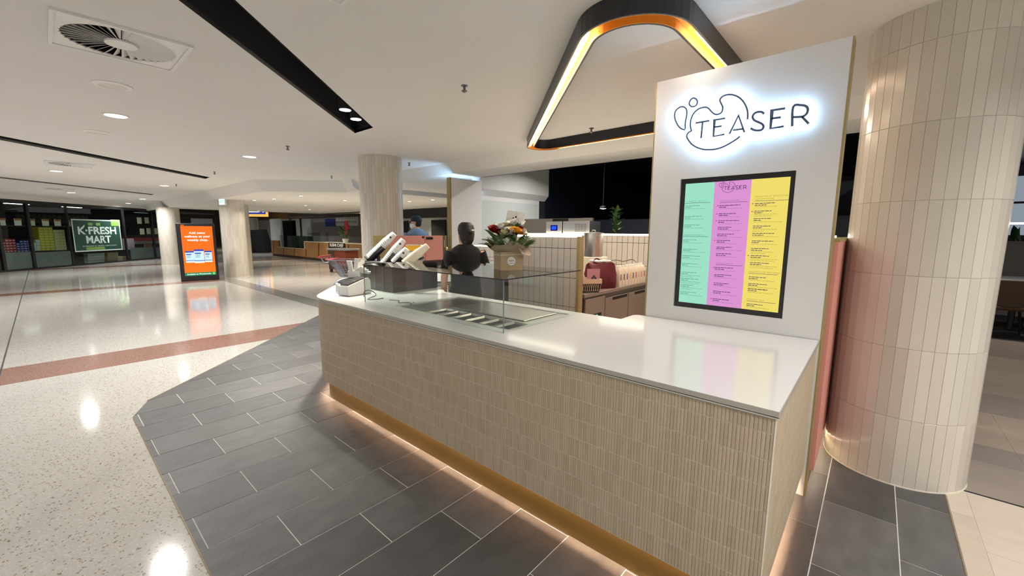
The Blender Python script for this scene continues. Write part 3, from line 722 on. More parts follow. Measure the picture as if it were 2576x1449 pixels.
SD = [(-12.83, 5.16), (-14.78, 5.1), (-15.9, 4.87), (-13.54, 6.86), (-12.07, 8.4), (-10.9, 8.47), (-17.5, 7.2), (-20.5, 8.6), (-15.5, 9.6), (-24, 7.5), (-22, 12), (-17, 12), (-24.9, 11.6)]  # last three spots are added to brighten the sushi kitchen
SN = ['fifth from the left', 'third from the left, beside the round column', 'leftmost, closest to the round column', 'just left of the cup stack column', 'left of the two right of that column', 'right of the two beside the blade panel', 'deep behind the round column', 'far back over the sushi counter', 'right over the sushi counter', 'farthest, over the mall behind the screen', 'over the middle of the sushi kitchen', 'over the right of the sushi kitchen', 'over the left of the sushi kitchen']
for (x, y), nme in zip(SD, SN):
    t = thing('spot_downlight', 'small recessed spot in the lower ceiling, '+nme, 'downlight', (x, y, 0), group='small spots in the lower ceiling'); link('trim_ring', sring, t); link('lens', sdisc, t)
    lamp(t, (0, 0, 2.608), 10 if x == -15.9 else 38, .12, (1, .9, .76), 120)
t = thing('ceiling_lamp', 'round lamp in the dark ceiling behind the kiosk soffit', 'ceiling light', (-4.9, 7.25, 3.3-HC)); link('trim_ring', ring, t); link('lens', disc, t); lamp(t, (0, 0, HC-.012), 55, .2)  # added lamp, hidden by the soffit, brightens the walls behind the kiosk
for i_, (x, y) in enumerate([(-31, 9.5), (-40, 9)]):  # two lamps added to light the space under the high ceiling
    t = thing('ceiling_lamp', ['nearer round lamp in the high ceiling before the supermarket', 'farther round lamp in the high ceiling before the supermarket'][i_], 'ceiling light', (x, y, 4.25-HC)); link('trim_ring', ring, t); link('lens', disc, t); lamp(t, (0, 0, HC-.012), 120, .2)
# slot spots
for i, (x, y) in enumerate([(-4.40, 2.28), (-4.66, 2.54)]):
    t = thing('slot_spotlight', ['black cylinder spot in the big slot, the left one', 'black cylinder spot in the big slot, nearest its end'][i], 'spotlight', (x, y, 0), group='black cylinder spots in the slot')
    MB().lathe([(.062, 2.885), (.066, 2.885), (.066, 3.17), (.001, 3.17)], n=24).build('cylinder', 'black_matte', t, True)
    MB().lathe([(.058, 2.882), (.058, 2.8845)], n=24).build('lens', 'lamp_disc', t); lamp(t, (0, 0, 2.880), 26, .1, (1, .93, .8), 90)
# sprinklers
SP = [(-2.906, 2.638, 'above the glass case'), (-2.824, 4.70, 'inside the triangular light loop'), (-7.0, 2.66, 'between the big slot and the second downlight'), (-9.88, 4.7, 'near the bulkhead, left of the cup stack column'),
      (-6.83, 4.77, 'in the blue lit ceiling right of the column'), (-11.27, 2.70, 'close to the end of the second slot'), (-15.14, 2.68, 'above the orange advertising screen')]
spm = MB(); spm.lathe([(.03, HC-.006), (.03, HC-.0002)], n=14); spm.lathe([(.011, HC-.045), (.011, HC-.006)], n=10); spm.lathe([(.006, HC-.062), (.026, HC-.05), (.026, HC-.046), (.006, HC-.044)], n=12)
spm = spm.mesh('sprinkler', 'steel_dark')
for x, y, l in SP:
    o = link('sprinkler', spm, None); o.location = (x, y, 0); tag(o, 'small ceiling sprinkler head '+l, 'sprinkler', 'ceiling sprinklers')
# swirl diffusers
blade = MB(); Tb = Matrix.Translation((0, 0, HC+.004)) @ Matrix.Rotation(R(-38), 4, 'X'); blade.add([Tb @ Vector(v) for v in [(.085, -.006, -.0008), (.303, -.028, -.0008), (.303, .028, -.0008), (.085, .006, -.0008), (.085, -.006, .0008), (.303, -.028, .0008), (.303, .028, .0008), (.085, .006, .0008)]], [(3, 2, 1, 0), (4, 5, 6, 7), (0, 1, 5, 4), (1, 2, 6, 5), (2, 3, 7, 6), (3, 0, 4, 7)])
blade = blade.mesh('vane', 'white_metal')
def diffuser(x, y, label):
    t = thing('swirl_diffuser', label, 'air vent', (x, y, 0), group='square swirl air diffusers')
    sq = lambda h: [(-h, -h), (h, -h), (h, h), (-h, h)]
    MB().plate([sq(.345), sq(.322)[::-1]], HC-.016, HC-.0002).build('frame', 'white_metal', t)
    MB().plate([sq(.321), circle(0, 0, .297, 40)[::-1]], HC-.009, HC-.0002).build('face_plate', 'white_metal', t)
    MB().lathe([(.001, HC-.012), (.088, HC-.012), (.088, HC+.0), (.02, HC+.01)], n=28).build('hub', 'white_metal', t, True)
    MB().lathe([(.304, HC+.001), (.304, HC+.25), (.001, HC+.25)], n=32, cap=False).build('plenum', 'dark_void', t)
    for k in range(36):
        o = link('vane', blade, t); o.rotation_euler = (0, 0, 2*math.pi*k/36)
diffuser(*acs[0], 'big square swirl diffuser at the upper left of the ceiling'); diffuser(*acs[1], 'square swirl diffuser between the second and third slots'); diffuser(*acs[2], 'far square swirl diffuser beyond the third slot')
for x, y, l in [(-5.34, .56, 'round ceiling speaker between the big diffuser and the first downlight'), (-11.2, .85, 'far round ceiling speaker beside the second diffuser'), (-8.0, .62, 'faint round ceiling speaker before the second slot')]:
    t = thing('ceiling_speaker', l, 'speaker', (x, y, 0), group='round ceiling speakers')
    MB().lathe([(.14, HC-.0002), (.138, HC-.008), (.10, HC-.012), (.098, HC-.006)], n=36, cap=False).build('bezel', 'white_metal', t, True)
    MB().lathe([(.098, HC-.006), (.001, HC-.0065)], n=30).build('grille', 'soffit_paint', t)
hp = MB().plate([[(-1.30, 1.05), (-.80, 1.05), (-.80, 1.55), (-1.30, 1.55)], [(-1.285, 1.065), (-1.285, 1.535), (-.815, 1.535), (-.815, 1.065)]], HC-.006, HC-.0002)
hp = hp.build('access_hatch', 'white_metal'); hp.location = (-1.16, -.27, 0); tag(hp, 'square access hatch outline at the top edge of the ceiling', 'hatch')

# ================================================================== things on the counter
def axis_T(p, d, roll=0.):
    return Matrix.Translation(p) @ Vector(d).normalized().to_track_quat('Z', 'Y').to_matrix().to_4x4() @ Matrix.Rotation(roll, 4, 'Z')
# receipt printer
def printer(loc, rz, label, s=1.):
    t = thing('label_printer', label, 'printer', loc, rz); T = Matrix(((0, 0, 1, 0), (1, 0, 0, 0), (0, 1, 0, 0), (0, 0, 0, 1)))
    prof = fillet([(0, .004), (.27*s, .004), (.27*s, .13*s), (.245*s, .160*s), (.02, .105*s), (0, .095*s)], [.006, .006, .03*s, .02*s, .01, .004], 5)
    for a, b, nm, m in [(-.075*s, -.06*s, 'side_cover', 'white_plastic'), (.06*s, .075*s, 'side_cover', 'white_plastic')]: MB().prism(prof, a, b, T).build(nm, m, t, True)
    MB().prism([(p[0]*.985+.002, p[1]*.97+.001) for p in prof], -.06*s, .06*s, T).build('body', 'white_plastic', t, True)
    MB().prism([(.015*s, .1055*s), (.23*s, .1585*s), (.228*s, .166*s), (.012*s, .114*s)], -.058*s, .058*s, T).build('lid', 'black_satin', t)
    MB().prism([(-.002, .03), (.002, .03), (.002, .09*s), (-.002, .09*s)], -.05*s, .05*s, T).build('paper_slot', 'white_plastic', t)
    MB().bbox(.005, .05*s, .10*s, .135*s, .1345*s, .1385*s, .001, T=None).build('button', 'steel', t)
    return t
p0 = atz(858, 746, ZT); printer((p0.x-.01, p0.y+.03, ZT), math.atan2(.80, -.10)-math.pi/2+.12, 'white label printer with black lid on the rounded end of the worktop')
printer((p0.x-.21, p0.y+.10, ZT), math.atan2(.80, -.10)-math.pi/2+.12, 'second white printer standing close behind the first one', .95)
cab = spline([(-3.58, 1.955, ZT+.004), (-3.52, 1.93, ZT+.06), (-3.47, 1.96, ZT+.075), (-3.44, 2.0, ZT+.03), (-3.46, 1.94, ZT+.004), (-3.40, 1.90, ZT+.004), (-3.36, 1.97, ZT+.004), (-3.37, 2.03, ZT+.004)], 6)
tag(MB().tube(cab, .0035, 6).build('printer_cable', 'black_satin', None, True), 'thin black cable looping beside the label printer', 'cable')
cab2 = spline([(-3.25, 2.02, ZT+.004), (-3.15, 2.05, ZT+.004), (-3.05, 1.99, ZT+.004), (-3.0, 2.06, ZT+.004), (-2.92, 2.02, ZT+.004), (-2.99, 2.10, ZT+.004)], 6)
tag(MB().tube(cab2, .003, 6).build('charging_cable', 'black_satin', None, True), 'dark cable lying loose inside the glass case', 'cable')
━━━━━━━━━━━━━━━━
Problem to work on: Look above for every line with the word "from" and copy it.

Output of the task:
The Blender Python script for this scene continues. Write part 3, from line 722 on. More parts follow. Measure the picture as if it were 2576x1449 pixels.
SN = ['fifth from the left', 'third from the left, beside the round column', 'leftmost, closest to the round column', 'just left of the cup stack column', 'left of the two right of that column', 'right of the two beside the blade panel', 'deep behind the round column', 'far back over the sushi counter', 'right over the sushi counter', 'farthest, over the mall behind the screen', 'over the middle of the sushi kitchen', 'over the right of the sushi kitchen', 'over the left of the sushi kitchen']